En juin 2008, le secrétaire général de l’UITA, Ron Oswald, a déclaré devant une séance spéciale sur la crise alimentaire de la Conférence internationale du travail, tenue à l’OIT à Genève, que « La FAO ne considère pas que la spéculation ait joué un rôle important dans la poussée inflationniste des prix, mais les fonds d'investissement misent des centaines de milliards de dollars sur des prix plus élevés, ce qui crée une bulle qui fait monter les prix ». C'est pourtant la spéculation uniquement qui a fait monter les prix à terme du riz de 31% en quelques heures le 31 mars. Les prix au détail suivent, et les conséquences peuvent être fatales. Comme a dit récemment Tom Giessel, un cultivateur de blé aux États-Unis: « Nous transformons tout en perdant de vue que c'est de nourriture qu'il s'agit, de quelque chose dont les gens ont besoin. On fait du commerce avec des vies. » Les capitaux privés et les fonds spéculatifs – des investisseurs qui ne s’intéressent qu’aux gains à court terme et à rendement élevé – se dispersent hors du marché à terme et investissent désormais des milliards de dollars dans l’acquisition de terres, d’intrants et d’infrastructures.
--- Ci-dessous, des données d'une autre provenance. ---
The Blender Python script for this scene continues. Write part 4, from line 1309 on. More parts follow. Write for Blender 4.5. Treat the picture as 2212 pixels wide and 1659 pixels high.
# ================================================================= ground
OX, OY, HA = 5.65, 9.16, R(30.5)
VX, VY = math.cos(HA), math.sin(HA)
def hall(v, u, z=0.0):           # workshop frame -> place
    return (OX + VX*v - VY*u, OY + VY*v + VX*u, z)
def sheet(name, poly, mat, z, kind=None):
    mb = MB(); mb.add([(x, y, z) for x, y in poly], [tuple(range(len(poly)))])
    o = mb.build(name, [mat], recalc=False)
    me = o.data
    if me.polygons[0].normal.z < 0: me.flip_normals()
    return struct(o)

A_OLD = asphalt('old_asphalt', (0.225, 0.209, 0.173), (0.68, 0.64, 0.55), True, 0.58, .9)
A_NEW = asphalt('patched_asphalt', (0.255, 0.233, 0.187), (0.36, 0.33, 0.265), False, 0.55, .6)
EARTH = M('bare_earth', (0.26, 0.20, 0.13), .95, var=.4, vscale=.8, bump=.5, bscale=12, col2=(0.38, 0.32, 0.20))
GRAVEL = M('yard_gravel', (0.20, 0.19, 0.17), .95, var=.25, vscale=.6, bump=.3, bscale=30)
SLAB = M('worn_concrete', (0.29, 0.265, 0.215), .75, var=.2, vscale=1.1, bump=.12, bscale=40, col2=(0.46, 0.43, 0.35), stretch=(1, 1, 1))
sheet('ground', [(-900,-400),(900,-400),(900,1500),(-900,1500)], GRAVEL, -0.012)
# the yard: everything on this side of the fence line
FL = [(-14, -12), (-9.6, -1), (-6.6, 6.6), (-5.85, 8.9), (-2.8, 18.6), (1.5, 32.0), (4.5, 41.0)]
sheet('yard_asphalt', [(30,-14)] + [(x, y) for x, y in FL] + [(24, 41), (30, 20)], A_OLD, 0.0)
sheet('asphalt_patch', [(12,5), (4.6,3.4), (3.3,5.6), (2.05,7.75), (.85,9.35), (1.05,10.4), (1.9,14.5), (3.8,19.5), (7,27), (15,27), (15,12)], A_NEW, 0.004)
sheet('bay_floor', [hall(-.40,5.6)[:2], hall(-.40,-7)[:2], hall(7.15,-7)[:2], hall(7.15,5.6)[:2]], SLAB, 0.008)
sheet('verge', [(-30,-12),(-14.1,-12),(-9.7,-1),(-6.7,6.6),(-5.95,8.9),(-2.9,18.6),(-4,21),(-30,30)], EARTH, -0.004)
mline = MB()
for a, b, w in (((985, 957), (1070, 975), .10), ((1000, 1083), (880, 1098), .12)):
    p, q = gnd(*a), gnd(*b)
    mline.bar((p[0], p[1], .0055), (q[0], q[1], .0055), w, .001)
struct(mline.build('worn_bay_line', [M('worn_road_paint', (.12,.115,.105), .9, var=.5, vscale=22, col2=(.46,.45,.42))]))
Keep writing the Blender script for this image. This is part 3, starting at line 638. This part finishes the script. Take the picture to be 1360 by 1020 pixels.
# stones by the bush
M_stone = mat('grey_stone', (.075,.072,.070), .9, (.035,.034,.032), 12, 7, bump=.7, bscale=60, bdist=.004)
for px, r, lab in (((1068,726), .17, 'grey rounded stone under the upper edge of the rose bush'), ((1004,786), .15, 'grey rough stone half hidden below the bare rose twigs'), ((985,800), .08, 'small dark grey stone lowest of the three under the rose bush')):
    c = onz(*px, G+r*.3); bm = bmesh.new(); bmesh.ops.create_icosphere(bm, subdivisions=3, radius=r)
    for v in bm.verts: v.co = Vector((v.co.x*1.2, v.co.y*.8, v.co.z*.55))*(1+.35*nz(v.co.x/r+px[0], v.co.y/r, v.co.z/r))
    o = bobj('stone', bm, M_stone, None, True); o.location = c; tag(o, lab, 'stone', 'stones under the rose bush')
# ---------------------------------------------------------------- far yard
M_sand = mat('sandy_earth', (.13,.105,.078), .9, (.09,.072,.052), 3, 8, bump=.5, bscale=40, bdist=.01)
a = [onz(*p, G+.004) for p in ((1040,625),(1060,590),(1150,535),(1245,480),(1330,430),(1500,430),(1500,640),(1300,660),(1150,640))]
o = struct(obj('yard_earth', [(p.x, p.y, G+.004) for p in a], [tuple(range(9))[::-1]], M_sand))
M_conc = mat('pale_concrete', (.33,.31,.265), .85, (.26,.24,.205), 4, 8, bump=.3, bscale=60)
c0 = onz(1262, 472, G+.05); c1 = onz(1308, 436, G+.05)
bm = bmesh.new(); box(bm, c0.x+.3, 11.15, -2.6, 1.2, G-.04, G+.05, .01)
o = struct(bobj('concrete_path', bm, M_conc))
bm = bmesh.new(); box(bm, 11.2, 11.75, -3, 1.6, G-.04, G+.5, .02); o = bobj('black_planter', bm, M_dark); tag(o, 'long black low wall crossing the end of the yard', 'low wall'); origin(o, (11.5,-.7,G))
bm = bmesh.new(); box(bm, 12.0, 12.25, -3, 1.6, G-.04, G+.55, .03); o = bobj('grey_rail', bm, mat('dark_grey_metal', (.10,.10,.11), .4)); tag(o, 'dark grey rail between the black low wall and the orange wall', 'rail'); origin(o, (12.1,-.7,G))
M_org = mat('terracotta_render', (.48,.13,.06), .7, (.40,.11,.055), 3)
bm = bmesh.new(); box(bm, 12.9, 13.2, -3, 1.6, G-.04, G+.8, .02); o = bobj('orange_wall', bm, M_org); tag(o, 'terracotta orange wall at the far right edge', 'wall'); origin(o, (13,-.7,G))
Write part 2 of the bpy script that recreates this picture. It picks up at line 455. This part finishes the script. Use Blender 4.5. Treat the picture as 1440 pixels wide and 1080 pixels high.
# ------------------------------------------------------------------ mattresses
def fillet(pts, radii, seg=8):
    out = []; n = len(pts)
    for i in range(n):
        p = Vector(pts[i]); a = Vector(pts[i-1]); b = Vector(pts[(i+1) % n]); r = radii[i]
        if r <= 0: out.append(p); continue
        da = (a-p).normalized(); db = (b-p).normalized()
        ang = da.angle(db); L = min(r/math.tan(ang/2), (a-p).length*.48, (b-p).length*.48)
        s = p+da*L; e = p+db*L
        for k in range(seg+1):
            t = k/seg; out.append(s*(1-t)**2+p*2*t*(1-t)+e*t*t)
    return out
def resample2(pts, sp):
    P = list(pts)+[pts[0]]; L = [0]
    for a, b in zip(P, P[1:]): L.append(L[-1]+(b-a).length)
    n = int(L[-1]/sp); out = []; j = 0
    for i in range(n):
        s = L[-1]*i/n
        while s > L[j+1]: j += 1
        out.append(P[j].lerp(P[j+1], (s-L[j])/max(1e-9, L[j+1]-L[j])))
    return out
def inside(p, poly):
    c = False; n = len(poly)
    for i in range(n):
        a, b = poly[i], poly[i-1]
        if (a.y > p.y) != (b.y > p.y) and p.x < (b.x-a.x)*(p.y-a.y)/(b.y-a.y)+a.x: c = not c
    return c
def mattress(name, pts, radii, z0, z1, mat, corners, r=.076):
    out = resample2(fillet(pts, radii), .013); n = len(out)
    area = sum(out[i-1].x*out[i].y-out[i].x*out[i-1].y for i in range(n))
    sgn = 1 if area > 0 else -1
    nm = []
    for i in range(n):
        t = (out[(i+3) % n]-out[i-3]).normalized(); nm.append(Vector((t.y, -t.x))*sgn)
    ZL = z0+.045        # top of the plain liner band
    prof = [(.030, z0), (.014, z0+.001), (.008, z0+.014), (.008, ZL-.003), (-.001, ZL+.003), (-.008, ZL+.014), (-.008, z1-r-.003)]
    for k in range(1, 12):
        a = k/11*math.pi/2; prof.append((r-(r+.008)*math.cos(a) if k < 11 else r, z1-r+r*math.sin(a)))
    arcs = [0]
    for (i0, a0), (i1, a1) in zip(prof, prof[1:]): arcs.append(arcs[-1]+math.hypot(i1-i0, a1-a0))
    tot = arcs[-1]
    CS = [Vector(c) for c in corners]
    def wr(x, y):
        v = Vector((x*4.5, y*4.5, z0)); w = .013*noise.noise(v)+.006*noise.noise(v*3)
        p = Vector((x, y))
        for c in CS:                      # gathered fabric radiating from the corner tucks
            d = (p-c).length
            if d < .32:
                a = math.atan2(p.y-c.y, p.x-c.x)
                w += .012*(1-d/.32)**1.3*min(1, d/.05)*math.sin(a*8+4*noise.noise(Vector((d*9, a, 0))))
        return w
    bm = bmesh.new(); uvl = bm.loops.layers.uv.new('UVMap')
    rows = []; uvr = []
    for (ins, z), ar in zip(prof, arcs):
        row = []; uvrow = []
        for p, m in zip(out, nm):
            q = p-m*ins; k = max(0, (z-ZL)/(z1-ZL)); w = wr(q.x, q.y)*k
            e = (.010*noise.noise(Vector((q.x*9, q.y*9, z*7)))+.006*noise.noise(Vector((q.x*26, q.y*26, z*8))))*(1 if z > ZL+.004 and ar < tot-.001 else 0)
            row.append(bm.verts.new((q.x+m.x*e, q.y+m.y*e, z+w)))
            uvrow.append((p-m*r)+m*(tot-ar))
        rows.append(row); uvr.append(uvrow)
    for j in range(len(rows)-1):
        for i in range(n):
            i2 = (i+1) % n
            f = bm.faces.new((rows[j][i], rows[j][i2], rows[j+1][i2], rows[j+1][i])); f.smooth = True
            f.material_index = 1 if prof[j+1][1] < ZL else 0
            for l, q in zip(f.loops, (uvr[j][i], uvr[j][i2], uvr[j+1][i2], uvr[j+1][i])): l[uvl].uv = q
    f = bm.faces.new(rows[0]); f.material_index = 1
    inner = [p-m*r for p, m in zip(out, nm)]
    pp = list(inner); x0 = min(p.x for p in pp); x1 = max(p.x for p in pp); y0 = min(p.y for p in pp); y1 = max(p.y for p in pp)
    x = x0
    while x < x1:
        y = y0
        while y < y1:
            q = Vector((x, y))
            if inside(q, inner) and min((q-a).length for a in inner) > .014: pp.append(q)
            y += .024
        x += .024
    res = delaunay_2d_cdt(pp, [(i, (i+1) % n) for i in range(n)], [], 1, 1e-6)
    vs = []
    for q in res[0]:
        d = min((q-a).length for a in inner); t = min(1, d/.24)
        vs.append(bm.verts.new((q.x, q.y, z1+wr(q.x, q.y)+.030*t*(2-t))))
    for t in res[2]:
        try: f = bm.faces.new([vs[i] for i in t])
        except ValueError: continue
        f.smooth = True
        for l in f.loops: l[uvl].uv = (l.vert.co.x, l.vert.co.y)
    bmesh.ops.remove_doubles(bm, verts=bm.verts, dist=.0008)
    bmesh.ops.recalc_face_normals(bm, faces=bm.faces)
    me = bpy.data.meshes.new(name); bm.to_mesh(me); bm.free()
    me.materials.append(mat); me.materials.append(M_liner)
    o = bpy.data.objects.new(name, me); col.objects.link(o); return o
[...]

« Les forces qui engendrent la faim n'apparaissent pas spontanément, affirme Ron Oswald – elles sont déclenchées. Si les stocks mondiaux de céréales sont bas, c'est parce que les gouvernements ont été systématiquement soumis à des pressions, au lobbyisme, en proie au chantage ou à la tromperie pour les vendre, mettant ainsi dans des mains privées un mécanisme essentiel de régulation de l'offre. Ce sont maintenant les entreprises qui gèrent les stocks de nourriture de la planète. La recherche agricole financée par les fonds publics n'a pas simplement "décliné", elle a été démantelée consciencieusement avec l'approbation de la Banque mondiale ».

Cette analyse est appuyée par le rapport d’Olivier De Schutter, dont le travail au cours de ce mandat a conduit à plusieurs suggestions d’actions pratiques – par les États et par les syndicats – pour veiller à ce que les gouvernements s’acquittent activement de la responsabilité du droit à l’alimentation qui leur incombe en vertu des lois internationales sur les droits humains.

Spéculation agricole et flambée des prix alimentaires est disponible en anglais, en espagnol et en français sur le site Web du rapporteur spécial des Nations unies pour le droit à l'alimentation.